> Recorded data:

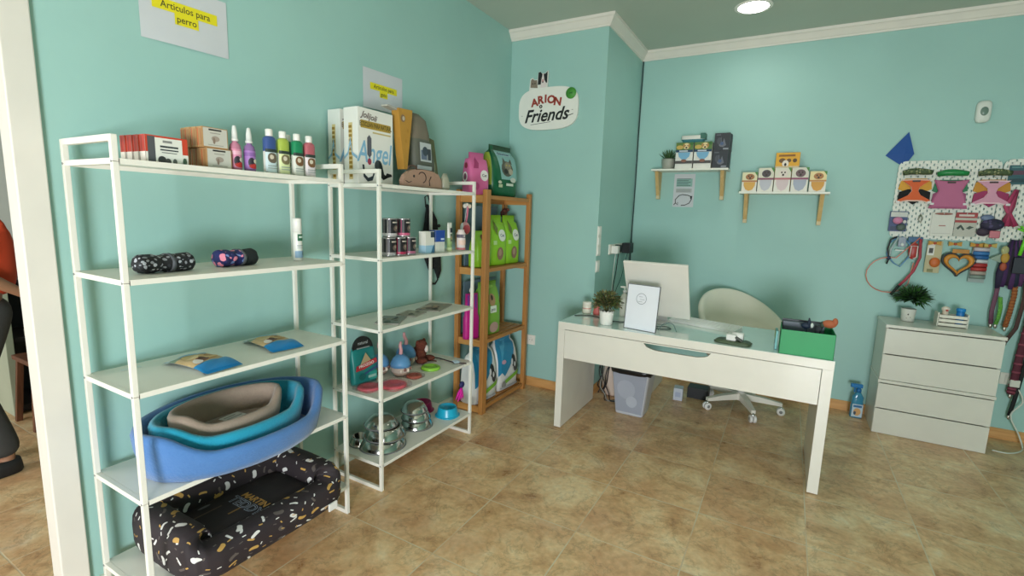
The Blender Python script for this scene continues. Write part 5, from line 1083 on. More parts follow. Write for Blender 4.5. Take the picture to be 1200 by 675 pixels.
for x, l in ((1.268, 'white and blue dog food box with dog picture, left of the pair'), (1.415, 'white and blue dog food box with dog picture, right of the pair')):
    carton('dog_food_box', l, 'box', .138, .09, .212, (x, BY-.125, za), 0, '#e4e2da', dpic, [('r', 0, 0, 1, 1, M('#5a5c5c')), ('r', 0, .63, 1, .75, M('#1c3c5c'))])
t = thing('folded_packet', 'white and teal packet lying across the two blue dog food boxes', 'packet', (1.325, BY-.125, za+.2128), 0)
MB().loft([superring(.155, .08, 0, 24, 5), superring(.19, .09, .025, 24, 5), superring(.185, .09, .055, 24, 5)], [M('#3c7c84', .4), M('#dcdcd4', .4)]).build('packet', t)
MB().box(.06, .10, -.045, .045, .026, .072, M('#3c6c60', .4), .003).build('end_flap', t)
bk = [('r', 0, 0, 1, 1, M('#34373e')), ('p', [(.3, .3), (.42, .8), (.5, .35), (.62, .7), (.78, .3), (.6, .2), (.4, .22)], M('#6a6e78')), ('e', .3, .55, .14, .2, M('#4c5058')), ('e', .5, .4, .12, .1, M('#4a5c80')), ('r', .6, .05, .95, .14, M('#8c9098')), ('r', .1, .86, .4, .93, M('#5c6068'))]
bl = ['lower front', 'upper front', 'lower rear', 'upper rear']
for i, (x, y, z) in enumerate([(1.552, -.137, 0), (1.556, -.137, .1386), (1.560, -.072, 0), (1.562, -.072, .1386)]):
    carton('treat_box', 'black printed box at the right end of the left wall shelf, %s one' % bl[i], 'box', .115, .058, .138, (x, BY+y, za+z), -.03, '#2c2e34', bk, [('r', 0, 0, 1, 1, M('#24262a'))], group='black boxes on the left wall shelf')
zb2 = BZ+.0006
def cup(c, mid, an, eye='#3c2c24', top='#dcd8b8'):
    return [('r', 0, .58, 1, 1, M(top)), ('e', .52, .76, .30, .16, M(an)), ('e', .42, .80, .05, .04, M(eye)), ('e', .62, .80, .05, .04, M(eye)), ('e', .52, .70, .07, .05, M(eye)), ('p', [(.8, 1), (1, 1), (1, .8)], M('#4c8c3c')),
            ('r', 0, .50, 1, .58, M(mid)), ('p', [(.12, .49), (.90, .49), (.88, .30), (.74, .10), (.50, .03), (.28, .10), (.14, .30)], M(c))]
CB = [(1.785, .108, .150, cup('#dca850', '#b87848', '#a87044', top='#e4dcb4'), 'short white and yellow treat box with puppy picture, leftmost on the right wall shelf'),
      (1.899, .108, .182, cup('#c0c0c8', '#8c4c60', '#4c4448', top='#dcd8c4'), 'white treat box with grey striped dog picture and maroon band, second from the left'),
      (2.014, .110, .182, cup('#d8c4c4', '#c07078', '#e4d8cc', top='#e0dcc8'), 'white treat box with pale dog picture and pink band, middle of the row'),
      (2.131, .112, .182, cup('#aab0c0', '#94506c', '#6c5458', top='#d8d4c4'), 'white treat box with dark pink tongued dog picture, second from the right'),
      (2.250, .108, .152, cup('#d89c40', '#c88c50', '#b07844', top='#ecd8a0'), 'short yellow treat box with puppy picture, rightmost on the right wall shelf')]
for x, w_, h_, dc, l in CB:
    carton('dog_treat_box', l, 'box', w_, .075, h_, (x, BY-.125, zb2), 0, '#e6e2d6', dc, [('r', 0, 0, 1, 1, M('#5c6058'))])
carton('yellow_box', 'bright yellow box with puppy face standing behind the row of treat boxes', 'box', .165, .05, .305, (2.035, BY-.052, zb2), -.02, '#e0a424', [('r', .12, .90, .8, .95, M('#8c5c1c')), ('e', .28, .80, .14, .06, M('#6c4c24')), ('e', .55, .80, .10, .05, M('#6c4c24')), ('e', .42, .72, .14, .09, M('#ece0d0')), ('e', .42, .70, .05, .04, INK), ('e', .80, .80, .09, .05, M('#5c4420')), ('r', 0, .60, 1, .66, M('#e8d0a8'))])
# alarm sensor / thermostat
t = thing('wall_sensor', 'small white rounded alarm sensor high on the back wall above the pegboard', 'sensor', (3.155, BY-.0006, 2.235))
MB().loft([[(x, -.0, z) for x, z in rr(.078, .142, 32, 4)], [(x, -.03, z) for x, z in rr(.078, .142, 32, 4)], [(x, -.042, z-.004) for x, z in rr(.06, .115, 32, 3)]], M('#dfe4dc', .4)).build('housing', t)
MB().blob((0, -.040, .0), (.022, .008, .030), M('#6c8478', .3)).build('lens', t)
# blue flag
tag(MB().add([(-.108, -.004, -.01), (.010, -.010, .150), (.056, -.016, -.004), (.008, -.004, -.094), (-.108, -.002, -.01), (.010, -.006, .150), (.056, -.012, -.004), (.008, -.001, -.094), (0, -.022, .0), (0, -.018, .0)],
    [(0, 8, 1), (1, 8, 2), (2, 8, 3), (3, 8, 0), (4, 5, 9), (5, 6, 9), (6, 7, 9), (7, 4, 9), (0, 1, 5, 4), (1, 2, 6, 5), (2, 3, 7, 6), (3, 0, 4, 7)], M('#1c4f98', .7)).build('blue_felt_flag', None, (2.765, BY-.0046, 1.975)), 'royal blue felt pennant on the wall at the pegboard corner', 'pennant')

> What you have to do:
Return nothing but the lines running from the start of the data to the line with "for x, l in", please, both ends included and no pictures.

> Response to this exercise:
The Blender Python script for this scene continues. Write part 5, from line 1083 on. More parts follow. Write for Blender 4.5. Take the picture to be 1200 by 675 pixels.
for x, l in ((1.268, 'white and blue dog food box with dog picture, left of the pair'), (1.415, 'white and blue dog food box with dog picture, right of the pair')):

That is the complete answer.